Lo que el fuego no quiso perdonar: una elegía desde las cenizas
Cuando empecé a escribir Lo que el fuego no quiso perdonar, era aún un novato en todos los sentidos. No sabía si sería capaz de sostener una historia tan grande, ni si mi voz lograría sobrevivir a la oscuridad en la que vivía.
Pero en ese momento, la necesidad de narrar era más fuerte que cualquier miedo: quería crear una elegía, un réquiem para todo lo que no supe guardar, para los nombres, los fragmentos y las raíces perdidas.
La escritura se convirtió en mi refugio.

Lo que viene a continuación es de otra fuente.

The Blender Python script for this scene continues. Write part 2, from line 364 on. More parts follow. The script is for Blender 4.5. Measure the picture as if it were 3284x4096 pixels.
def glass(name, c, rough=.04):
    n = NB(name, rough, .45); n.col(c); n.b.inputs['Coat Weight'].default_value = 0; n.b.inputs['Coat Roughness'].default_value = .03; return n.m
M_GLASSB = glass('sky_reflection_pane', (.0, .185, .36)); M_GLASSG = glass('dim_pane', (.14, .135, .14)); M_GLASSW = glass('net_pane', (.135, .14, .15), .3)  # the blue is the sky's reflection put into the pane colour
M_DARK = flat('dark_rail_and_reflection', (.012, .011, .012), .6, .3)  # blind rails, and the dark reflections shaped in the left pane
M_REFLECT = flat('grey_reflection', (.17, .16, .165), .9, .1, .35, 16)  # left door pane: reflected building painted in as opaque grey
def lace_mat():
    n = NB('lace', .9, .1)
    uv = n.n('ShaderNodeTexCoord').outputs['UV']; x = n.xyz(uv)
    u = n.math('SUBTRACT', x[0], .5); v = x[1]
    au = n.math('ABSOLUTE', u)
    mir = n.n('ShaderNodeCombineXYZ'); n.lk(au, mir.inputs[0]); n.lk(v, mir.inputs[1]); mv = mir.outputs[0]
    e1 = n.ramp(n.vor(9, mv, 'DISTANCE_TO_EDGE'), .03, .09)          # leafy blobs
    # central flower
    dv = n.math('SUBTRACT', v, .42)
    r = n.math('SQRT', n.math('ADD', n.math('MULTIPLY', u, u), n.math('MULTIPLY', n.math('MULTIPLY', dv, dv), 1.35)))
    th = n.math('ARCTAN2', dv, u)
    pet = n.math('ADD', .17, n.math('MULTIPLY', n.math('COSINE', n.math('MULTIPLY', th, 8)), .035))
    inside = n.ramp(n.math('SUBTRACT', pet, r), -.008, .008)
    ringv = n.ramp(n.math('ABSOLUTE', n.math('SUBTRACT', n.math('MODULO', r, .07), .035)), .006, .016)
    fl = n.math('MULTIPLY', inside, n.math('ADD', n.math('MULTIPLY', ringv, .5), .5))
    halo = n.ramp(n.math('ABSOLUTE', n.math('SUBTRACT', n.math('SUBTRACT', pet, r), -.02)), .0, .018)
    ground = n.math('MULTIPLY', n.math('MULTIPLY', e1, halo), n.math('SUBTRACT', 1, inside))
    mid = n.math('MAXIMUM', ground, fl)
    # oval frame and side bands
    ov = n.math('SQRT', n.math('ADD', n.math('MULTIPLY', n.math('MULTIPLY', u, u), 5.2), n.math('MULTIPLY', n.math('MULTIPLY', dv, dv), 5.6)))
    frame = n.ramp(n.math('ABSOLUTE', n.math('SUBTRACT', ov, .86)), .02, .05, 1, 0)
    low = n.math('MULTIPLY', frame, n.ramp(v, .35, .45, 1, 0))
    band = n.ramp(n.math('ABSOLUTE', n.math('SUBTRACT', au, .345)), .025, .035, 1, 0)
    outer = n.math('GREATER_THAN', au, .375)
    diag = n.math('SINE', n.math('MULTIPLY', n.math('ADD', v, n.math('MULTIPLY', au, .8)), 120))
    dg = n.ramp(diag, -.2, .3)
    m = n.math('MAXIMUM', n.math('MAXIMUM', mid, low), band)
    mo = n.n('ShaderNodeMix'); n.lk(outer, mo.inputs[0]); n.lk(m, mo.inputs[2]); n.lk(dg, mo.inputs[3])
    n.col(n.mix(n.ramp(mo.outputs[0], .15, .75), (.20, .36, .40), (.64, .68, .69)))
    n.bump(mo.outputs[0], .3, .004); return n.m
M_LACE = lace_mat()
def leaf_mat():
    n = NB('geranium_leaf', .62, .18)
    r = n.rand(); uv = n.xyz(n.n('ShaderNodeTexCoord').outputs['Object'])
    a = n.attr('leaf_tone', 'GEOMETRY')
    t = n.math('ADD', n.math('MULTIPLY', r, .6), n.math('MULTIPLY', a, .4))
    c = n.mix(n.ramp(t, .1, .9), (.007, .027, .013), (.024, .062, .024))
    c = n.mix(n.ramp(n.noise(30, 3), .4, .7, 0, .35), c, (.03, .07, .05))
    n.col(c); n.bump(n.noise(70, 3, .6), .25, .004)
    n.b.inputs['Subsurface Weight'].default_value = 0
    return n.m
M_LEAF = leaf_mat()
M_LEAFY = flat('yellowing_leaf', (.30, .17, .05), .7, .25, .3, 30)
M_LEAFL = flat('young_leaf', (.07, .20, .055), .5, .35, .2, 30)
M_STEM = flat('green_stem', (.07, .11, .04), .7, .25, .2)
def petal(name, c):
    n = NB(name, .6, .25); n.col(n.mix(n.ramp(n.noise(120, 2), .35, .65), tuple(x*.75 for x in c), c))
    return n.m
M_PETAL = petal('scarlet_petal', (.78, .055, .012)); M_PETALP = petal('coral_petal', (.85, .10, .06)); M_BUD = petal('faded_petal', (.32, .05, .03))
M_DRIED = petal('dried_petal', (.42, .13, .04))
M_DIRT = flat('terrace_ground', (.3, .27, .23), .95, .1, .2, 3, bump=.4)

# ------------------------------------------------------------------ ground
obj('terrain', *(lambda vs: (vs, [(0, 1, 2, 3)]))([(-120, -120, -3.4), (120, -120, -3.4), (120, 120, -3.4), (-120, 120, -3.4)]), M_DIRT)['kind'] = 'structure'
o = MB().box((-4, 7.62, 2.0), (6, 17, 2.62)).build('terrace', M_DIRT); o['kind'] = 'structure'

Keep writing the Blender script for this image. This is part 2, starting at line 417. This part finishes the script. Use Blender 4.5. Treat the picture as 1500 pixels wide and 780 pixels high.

Levanté, palabra a palabra, un mundo donde la memoria es un don peligroso y la magia, más una condena que un don. Construir algo tan grande, tan complejo, fue una forma de no derrumbarme. Le dediqué cada noche de insomnio, cada trozo de tristeza, cada pequeño destello de esperanza que aún me quedaba.
Hoy, no puedo releer el libro sin que me duelan los recuerdos. Es un espejo de mis peores momentos, de la versión de mí mismo que más costó sobrevivir. Pero, con todo, Lo que el fuego no quiso perdonar es el libro al que más cariño le tengo. Es mi herida abierta, pero también mi mayor acto de resistencia.
A veces, escribir es la única manera de no desaparecer.
Sinopsis
En un mundo donde los recuerdos pueden robarse, romperse o convertirse en armas, Lo que el fuego no quiso perdonar narra la historia de los que se quedaron atrás: los que resisten a la amnesia mágica, los que protegen nombres que pesan como condenas, los que eligen recordar aunque duela más que olvidar.
Entre ruinas, ciudades que se desmoronan y fragmentos de magia desgarrada, la novela sigue a quienes buscan sentido cuando la memoria se convierte en el mayor peligro, y a quienes descubren que, a veces, el precio de sobrevivir es arder con todo lo que no pudimos perdonar.
Reflexión personal
Quizá por eso, aunque hoy me cueste mirar atrás, sigo agradeciendo haberme atrevido a escribir este libro. Porque incluso en los días más oscuros, crear algo tan grande fue la prueba de que, aunque la mente caiga, todavía queda una chispa.
Y esa chispa —por pequeña que sea— a veces basta para encender una historia, para sostenerse un día más, para recordarse que, pese a todo, aún estamos aquí.